Как известно, всякая наука слагается из двух факторов:

1) из ряда сведений, систематически расположенных;

2) из совокупности методов, при помощи которых приобретаются и обрабатываются эти сведения (методология или логика данной науки).

Вполне понятно, что характер научных приемов (метод) во многом зависит от тех особенностей, которыми отличаются объекты, изучаемые в той или другой науке. А отсюда следует, что всестороннее изучение всех методов (методологии) науки, то есть изучение их со всеми особенностями, возникшими в них под влиянием особенностей объектов, изучаемых этой наукой, невозможно без знакомства с объектом исследования. Развитие методологии в любой отрасли требует развития исследования свойств изучаемого явления. Таким образом, сам прогресс прикладной военной науки, то есть теории военного искусства, в отношении своей методологии зависит от развития чистой военной науки, то есть социологии войны. Поясним эту мысль примером.
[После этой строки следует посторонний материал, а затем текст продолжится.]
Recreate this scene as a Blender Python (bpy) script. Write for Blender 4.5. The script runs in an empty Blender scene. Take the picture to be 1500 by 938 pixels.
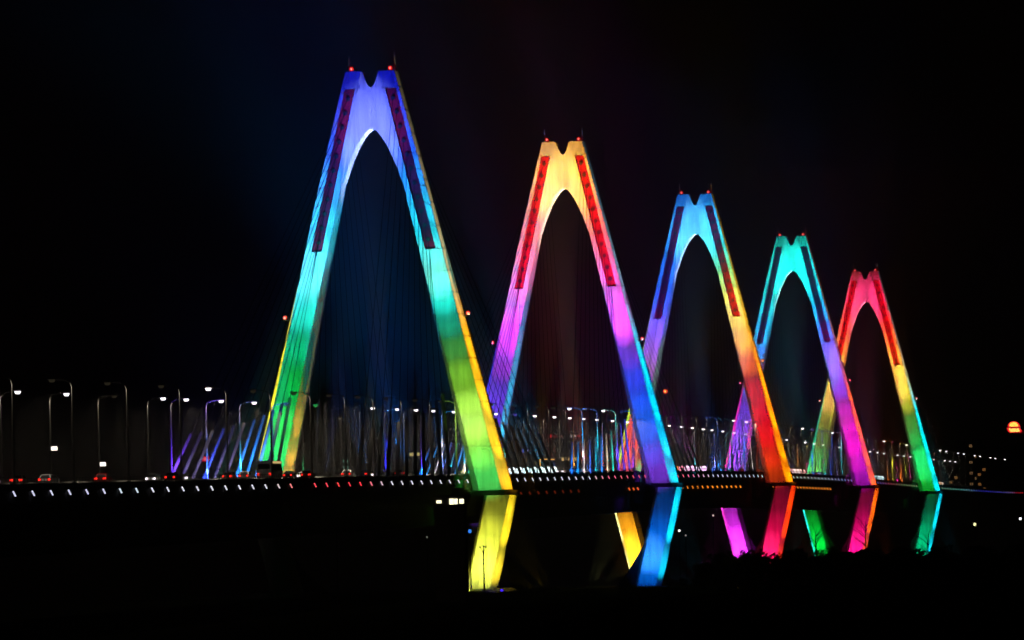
import bpy, math, random
import numpy as np
from mathutils import Vector, Matrix

random.seed(7)
S = bpy.context.scene
C = S.collection

# ------------------------------------------------------------------ camera
CAM = Vector((193.016, -1297.631, -6.642))
yaw, pit, rol = math.radians(7.34909), math.radians(1.5942), math.radians(1.31315)
F = Vector((-math.sin(yaw) * math.cos(pit), math.cos(yaw) * math.cos(pit), math.sin(pit)))
R0 = Vector((math.cos(yaw), math.sin(yaw), 0))
U0 = R0.cross(F)
Rr = math.cos(rol) * R0 - math.sin(rol) * U0
Ur = math.sin(rol) * R0 + math.cos(rol) * U0
cd = bpy.data.cameras.new("camera")
cd.sensor_width = 36
cd.lens = 36 * 10150.25 / 1500
cd.clip_start = 1
cd.clip_end = 20000
cam = bpy.data.objects.new("camera", cd)
cam.matrix_world = Matrix(((Rr.x, Ur.x, -F.x, CAM.x), (Rr.y, Ur.y, -F.y, CAM.y), (Rr.z, Ur.z, -F.z, CAM.z), (0, 0, 0, 1)))
C.objects.link(cam)
S.camera = cam

# ------------------------------------------------------------------ world (night) and exposure
w = bpy.data.worlds.new("World")
S.world = w
w.use_nodes = True
bg = w.node_tree.nodes["Background"]
bg.inputs[0].default_value = (1.0, 0.55, 0.45, 1)
bg.inputs[1].default_value = 0.0006
S.view_settings.view_transform = 'Standard'
S.view_settings.look = 'None'
S.view_settings.exposure = 0
S.view_settings.gamma = 1
cy = S.cycles
cy.use_denoising = True
cy.use_adaptive_sampling = False
cy.denoising_input_passes = 'RGB_ALBEDO'
cy.max_bounces = 4
cy.diffuse_bounces = 1
cy.glossy_bounces = 2
cy.transmission_bounces = 2
cy.transparent_max_bounces = 8
cy.volume_bounces = 0
cy.sample_clamp_indirect = 2.0
cy.use_light_tree = True
HAZE = 3.0e-4

# ------------------------------------------------------------------ helpers
def lin(c):
    return tuple(((v / 255) / 12.92 if v / 255 <= 0.04045 else ((v / 255 + 0.055) / 1.055) ** 2.4) for v in c)

class MB:
    """collects geometry for one mesh"""
    def __init__(s): s.v = []; s.f = []
    def box(s, c, d, rz=0.0, rx=0.0):
        m = Matrix.Translation(Vector(c)) @ Matrix.Rotation(rz, 4, 'Z') @ Matrix.Rotation(rx, 4, 'X')
        b = len(s.v)
        for x, y, z in ((-1, -1, -1), (1, -1, -1), (1, 1, -1), (-1, 1, -1), (-1, -1, 1), (1, -1, 1), (1, 1, 1), (-1, 1, 1)):
            s.v.append(tuple(m @ Vector((x * d[0] / 2, y * d[1] / 2, z * d[2] / 2))))
        s.f += [tuple(b + i for i in q) for q in ((0, 3, 2, 1), (4, 5, 6, 7), (0, 1, 5, 4), (1, 2, 6, 5), (2, 3, 7, 6), (3, 0, 4, 7))]
        return s
    def loft(s, rings, cap=True):
        b = len(s.v); n = len(rings[0])
        for r in rings: s.v += [tuple(p) for p in r]
        for k in range(len(rings) - 1):
            for i in range(n):
                j = (i + 1) % n
                s.f.append((b + k * n + i, b + k * n + j, b + (k + 1) * n + j, b + (k + 1) * n + i))
        if cap:
            s.f.append(tuple(b + i for i in reversed(range(n))))
            e = b + (len(rings) - 1) * n
            s.f.append(tuple(e + i for i in range(n)))
        return s
    def tube(s, pts, rad, n=8, cap=True):
        pts = [Vector(p) for p in pts]
        if not isinstance(rad, (list, tuple)): rad = [rad] * len(pts)
        rings = []
        for k, p in enumerate(pts):
            d = (pts[min(k + 1, len(pts) - 1)] - pts[max(k - 1, 0)]).normalized()
            a = Vector((0, 0, 1)) if abs(d.z) < 0.9 else Vector((1, 0, 0))
            u = d.cross(a).normalized(); q = d.cross(u)
            rings.append([p + rad[k] * (math.cos(2 * math.pi * i / n) * u + math.sin(2 * math.pi * i / n) * q) for i in range(n)])
        return s.loft(rings, cap)
    def ball(s, c, r, n=8, m=5, sz=1.0):
        rings = []
        for k in range(1, m):
            th = math.pi * k / m
            rings.append([(c[0] + r * math.sin(th) * math.cos(2 * math.pi * i / n), c[1] + r * math.sin(th) * math.sin(2 * math.pi * i / n), c[2] - sz * r * math.cos(th)) for i in range(n)])
        return s.loft(rings)
    def mesh(s, name, mat):
        me = bpy.data.meshes.new(name)
        me.from_pydata(s.v, [], s.f)
        me.update()
        if mat: me.materials.append(mat)
        return me
    def build(s, name, mat, parent=None, loc=(0, 0, 0)):
        return put(name, s.mesh(name, mat), parent, loc)

def put(name, me, parent=None, loc=(0, 0, 0)):
    o = bpy.data.objects.new(name, me)
    C.objects.link(o)
    o.location = loc
    if parent: o.parent = parent
    return o

def tag(o, label, cat, group=None):
    o["label"] = label; o["category"] = cat
    if group: o["group"] = group
    return o

def thing(name, label, cat, loc=(0, 0, 0), group=None, rz=0.0):
    o = bpy.data.objects.new(name, None)
    C.objects.link(o)
    o.location = loc; o.rotation_euler = (0, 0, rz)
    o.empty_display_size = 1
    return tag(o, label, cat, group)

def copy_tree(o, parent=None):
    c = o.copy(); C.objects.link(c)
    if parent: c.parent = parent
    for ch in list(o.children):
        if ch.type != 'LIGHT': copy_tree(ch, c)
    return c

_LD = {}
def spot(pos, tgt, col, L, half_deg, normal=None, alb=0.55, rad=0.35, parent=None, blend=1.0, amp=1.22):
    """a real spot lamp at pos aimed at tgt; L = brightness wanted on a surface of that albedo at tgt (colour col, sRGB)"""
    pos = Vector(pos); tgt = Vector(tgt); d = (tgt - pos)
    dist = d.length
    cosn = 1.0
    if normal is not None: cosn = max(0.1, -d.normalized().dot(Vector(normal).normalized()))
    c = lin(col); m = max(c); c = tuple(m * (v / m) ** 1.3 for v in c)
    P = L * m * 4 * math.pi ** 2 * dist * dist / (alb * cosn) * math.exp(HAZE * (tgt - CAM).length) * amp
    ld = bpy.data.lights.new("floodlight_lamp", 'SPOT')
    ld.energy = P; ld.color = tuple(v / m for v in c)
    ld.spot_size = math.radians(2 * half_deg); ld.spot_blend = blend
    ld.shadow_soft_size = rad
    o = bpy.data.objects.new("floodlight_lamp", ld)
    C.objects.link(o)
    o.location = pos
    o.rotation_euler = d.to_track_quat('-Z', 'Y').to_euler()
    return o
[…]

Как часто можно встретить противопоставления, подобные следующему: дух или техника? Исходя из верной отправной точки зрения — главенствующей роли духовной стороны в явлениях войны, рассуждающие часто приходят к отрицанию техники. Подобная ошибка особенно распространена в русских военно-научных работах, но встречается она и в иностранных. Протестуя против подобных рассуждений, довольно известный французский военный писатель генерал Гаскуэнь в только что вышедшей своей книге „Торжество идеи — 1914 г.“ пишет: „О, дух армии, сколько ошибок, сколько преступлений было совершено, злоупотребляя твоим именем“. Для иллюстрации подобного злоупотребления можно привести следующий пример: в 1905 г., когда посылалась на восток эскадра адмирала Рожественского, был сделан подсчет боевой силы флотов, которым суждено было встретиться у берегов Японии. Выяснилось, что материальные коэффициенты для русских и японцев относились как 1:1,8. Морской министр адмирал Бирилев написал в ответ на этот подсчет, что подобные коэффициенты хороши для иностранцев; у нас-де, русских, есть свой собственный коэффициент, которым является решимость и отвага. Цусима доказала, насколько адмирал Бирилев был прав в своих методах стратегического подсчета…
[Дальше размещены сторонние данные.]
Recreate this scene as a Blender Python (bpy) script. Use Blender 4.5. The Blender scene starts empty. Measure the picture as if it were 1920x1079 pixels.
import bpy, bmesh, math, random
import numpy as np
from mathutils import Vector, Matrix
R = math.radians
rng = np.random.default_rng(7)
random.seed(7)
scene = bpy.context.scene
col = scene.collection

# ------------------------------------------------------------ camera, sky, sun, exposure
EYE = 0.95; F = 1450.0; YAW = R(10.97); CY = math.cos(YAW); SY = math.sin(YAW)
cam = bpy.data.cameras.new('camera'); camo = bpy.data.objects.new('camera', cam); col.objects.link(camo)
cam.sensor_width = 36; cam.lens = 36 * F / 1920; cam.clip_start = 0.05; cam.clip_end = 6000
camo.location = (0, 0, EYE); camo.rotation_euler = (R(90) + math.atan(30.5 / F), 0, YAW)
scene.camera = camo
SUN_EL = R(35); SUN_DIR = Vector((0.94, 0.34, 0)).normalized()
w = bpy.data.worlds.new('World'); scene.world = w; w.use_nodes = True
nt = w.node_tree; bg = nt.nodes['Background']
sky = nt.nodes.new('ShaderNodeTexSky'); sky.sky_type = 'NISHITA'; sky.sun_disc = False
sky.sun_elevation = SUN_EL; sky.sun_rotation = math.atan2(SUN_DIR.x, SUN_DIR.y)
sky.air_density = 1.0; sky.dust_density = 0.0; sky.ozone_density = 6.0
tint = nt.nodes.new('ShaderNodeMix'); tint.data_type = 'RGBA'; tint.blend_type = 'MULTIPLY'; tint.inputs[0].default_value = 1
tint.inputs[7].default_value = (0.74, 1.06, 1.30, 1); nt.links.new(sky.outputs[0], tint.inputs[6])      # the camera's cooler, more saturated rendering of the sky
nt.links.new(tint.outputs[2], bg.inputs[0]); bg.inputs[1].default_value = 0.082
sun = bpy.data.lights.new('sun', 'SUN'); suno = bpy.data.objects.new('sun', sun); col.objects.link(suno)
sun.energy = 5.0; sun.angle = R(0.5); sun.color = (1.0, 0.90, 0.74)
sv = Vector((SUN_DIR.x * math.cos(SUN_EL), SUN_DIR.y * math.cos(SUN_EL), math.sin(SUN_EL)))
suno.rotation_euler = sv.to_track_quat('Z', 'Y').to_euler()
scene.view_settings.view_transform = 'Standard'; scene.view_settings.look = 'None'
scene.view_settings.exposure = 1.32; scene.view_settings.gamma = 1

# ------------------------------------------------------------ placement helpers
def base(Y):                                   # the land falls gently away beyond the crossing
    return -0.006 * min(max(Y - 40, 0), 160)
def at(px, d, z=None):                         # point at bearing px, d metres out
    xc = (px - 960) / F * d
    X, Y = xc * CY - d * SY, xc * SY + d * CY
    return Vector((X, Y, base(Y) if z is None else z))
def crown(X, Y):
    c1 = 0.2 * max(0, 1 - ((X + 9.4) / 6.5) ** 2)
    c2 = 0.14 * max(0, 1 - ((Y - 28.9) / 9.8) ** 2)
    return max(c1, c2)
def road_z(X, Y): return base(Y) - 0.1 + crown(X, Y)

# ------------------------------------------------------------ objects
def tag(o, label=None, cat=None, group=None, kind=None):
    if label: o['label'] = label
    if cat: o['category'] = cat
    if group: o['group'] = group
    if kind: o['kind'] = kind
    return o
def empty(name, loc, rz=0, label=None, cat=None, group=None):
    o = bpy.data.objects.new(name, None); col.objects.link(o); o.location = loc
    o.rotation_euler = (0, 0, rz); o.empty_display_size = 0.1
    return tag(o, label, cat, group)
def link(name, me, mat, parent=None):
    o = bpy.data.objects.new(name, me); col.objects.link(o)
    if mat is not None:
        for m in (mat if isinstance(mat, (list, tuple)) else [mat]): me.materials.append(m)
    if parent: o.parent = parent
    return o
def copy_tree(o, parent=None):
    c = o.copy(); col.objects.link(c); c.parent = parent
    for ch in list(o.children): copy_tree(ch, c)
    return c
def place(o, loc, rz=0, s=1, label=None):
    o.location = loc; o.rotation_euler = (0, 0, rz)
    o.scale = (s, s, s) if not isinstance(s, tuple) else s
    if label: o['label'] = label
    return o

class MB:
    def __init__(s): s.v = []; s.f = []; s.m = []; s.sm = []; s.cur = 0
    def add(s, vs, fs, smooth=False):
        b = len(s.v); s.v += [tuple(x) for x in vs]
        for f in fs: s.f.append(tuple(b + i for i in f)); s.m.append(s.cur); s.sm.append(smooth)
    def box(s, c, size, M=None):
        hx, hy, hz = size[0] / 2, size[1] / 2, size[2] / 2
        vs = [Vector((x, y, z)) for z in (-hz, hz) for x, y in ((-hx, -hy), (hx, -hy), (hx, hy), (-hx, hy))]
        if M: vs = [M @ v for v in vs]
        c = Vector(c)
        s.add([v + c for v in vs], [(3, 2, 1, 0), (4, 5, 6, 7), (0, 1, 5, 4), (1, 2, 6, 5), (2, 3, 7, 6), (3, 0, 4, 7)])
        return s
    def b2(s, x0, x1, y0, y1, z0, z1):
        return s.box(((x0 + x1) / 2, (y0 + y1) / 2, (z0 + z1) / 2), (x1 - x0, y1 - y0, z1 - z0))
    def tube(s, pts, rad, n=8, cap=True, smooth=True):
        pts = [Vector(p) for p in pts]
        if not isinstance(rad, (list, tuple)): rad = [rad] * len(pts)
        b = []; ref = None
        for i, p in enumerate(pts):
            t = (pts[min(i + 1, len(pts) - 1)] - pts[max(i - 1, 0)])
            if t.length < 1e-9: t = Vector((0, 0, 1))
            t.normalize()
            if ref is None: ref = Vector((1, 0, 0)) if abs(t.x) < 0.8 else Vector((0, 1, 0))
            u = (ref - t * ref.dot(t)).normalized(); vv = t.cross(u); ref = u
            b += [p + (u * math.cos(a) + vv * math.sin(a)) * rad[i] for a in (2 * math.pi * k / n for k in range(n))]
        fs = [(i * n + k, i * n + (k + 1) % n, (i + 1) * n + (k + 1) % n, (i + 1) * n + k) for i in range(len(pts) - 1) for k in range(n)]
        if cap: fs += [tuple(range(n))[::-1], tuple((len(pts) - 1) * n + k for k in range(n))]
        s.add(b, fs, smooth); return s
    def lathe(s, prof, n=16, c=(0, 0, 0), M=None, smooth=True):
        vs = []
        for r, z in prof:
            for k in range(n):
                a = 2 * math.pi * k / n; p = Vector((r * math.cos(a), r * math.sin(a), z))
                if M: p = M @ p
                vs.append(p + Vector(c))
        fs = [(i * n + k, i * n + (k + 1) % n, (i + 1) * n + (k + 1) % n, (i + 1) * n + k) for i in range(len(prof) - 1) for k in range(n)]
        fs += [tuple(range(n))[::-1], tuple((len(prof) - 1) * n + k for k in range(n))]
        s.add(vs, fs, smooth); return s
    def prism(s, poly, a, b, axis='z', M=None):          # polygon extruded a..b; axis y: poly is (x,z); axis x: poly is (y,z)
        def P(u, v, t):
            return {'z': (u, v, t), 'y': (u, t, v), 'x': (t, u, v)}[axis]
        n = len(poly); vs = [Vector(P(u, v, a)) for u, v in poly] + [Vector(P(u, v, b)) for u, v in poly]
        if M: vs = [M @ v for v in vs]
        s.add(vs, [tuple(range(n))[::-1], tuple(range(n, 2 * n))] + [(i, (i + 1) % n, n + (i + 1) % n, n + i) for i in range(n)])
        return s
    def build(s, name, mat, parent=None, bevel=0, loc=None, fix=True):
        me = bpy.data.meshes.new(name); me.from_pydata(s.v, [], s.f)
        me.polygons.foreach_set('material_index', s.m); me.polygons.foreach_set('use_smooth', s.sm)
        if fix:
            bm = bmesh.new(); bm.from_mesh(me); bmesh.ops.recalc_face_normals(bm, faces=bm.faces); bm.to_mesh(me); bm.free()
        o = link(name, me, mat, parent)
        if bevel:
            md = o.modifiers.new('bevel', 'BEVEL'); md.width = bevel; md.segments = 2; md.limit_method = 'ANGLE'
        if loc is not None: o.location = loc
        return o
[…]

Ошибка в рассуждениях, подобных Бирилевскому, если можно так выразиться, двухъярусная. Она лежит и в плоскости общей научной методологии и в плоскости специальной военно-научной методологии.
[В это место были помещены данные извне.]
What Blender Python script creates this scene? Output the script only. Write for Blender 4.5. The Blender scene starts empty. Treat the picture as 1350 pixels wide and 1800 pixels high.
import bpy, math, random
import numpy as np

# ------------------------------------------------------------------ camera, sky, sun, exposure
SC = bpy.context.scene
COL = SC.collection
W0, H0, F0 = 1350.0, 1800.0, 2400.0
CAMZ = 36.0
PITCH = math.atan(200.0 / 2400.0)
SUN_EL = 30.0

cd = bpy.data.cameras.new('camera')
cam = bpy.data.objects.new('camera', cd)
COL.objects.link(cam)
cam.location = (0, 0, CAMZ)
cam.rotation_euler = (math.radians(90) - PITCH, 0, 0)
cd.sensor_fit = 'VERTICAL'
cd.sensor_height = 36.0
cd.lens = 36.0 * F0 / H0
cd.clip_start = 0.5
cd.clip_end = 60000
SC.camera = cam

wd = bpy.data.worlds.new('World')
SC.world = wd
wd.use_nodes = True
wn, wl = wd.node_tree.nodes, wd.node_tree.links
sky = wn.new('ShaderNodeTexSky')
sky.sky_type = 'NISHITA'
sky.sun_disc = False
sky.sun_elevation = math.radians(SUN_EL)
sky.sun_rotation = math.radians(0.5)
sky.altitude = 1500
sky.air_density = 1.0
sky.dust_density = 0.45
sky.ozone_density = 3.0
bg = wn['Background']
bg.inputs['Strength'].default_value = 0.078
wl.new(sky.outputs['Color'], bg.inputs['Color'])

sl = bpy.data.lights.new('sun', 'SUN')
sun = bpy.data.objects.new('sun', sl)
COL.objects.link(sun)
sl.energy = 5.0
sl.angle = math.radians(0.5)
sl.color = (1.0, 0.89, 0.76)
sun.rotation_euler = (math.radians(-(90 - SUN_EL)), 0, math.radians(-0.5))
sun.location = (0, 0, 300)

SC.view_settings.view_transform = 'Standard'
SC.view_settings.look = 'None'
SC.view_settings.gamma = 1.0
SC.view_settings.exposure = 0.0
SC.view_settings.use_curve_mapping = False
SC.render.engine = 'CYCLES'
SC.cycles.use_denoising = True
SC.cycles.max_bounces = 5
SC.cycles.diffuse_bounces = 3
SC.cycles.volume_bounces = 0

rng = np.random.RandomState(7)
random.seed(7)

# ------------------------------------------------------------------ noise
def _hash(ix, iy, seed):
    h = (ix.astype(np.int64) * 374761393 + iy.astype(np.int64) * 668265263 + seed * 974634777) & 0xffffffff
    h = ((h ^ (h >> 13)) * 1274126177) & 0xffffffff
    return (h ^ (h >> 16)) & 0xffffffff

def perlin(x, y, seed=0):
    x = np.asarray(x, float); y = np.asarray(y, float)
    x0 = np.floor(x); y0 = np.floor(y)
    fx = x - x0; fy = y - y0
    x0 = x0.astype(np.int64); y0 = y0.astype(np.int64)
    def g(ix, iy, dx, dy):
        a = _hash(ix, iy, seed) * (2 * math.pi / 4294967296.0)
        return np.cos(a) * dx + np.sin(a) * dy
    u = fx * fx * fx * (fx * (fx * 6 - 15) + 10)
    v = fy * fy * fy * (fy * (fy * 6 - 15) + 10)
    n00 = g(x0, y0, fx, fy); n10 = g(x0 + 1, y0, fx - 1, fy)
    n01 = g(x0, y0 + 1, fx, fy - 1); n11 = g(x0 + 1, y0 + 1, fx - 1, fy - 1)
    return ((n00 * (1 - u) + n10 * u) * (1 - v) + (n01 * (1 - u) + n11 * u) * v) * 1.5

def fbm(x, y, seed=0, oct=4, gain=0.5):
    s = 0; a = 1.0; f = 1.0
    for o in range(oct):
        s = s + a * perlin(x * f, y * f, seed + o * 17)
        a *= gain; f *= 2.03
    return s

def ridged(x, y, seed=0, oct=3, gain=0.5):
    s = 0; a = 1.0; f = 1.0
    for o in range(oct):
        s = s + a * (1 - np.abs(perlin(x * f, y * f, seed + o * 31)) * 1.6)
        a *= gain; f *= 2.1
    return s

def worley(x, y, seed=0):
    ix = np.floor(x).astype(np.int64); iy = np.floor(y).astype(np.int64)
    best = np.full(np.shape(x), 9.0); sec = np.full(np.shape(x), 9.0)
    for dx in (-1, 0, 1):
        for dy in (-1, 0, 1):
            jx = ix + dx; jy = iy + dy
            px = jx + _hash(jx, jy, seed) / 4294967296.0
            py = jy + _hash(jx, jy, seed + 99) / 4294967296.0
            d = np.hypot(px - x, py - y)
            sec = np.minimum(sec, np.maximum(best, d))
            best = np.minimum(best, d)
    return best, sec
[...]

Первого рода ошибка заключается в том, что нельзя при сравнении влияния одного и того же фактора подменять в то же время другой. Бирилев не имел никакого основания предполагать японцев менее решительными и менее отважными, чем нас. Находившаяся в это время в полном разгаре русско-японская война более чем ярко это подчеркивала. В рассказанном примере мы имеем дело со своего рода „военно-обывательской“ военной психикой. Однако с подобного же рода ошибкой можно было встретиться и в трудах высоких военно-научных авторитетов. Многим осталась в памяти статья генерала Драгомирова под заглавием „Медведь“, напечатанная в „Разведчике“. В этой статье генерал М.И. Драгомиров выступал против перевооружения армии скорострельной винтовкой. В доказательство своего мнения он со свойственной ему красочностью слога рассказывал свой сон. Ему приснилось, что на него, вооруженного скорострельной винтовкой, идет медведь. Вид этого чудовища настолько устрашающе действует на стрелка, что все свои пули он сыпет мимо… Допущенная здесь методологическая ошибка заключается в том, что паника, объявшая стрелка при виде медведя, вовсе не обусловливалась наличием в руках первого скорострельной винтовки. Поэтому нельзя основывать свое сравнение на предположении, что трус — хорошо вооружен, а выступающий храбрец — плохо. Рассуждение будет научным лишь в том случае, если для сравнения все факторы взяты равными, за исключением лишь одного, а именно того, воздействия коего мы изучаем. Таково общее методологическое основание. При изучении же явления войны оно сильно осложняется. Дело в том, что дух армии не есть какая-то постоянная величина. Дух армии, вооруженной хуже противника, быстро понижается после первого же серьезного столкновения, а дух армии, лучше вооруженной, соответственно повышается. Поэтому обе армии, обладавшие в начале войны одной и той же силой духа, вскоре после начальных боевых столкновений разравниваются, причем это разравнивание духа идет двойным темпом.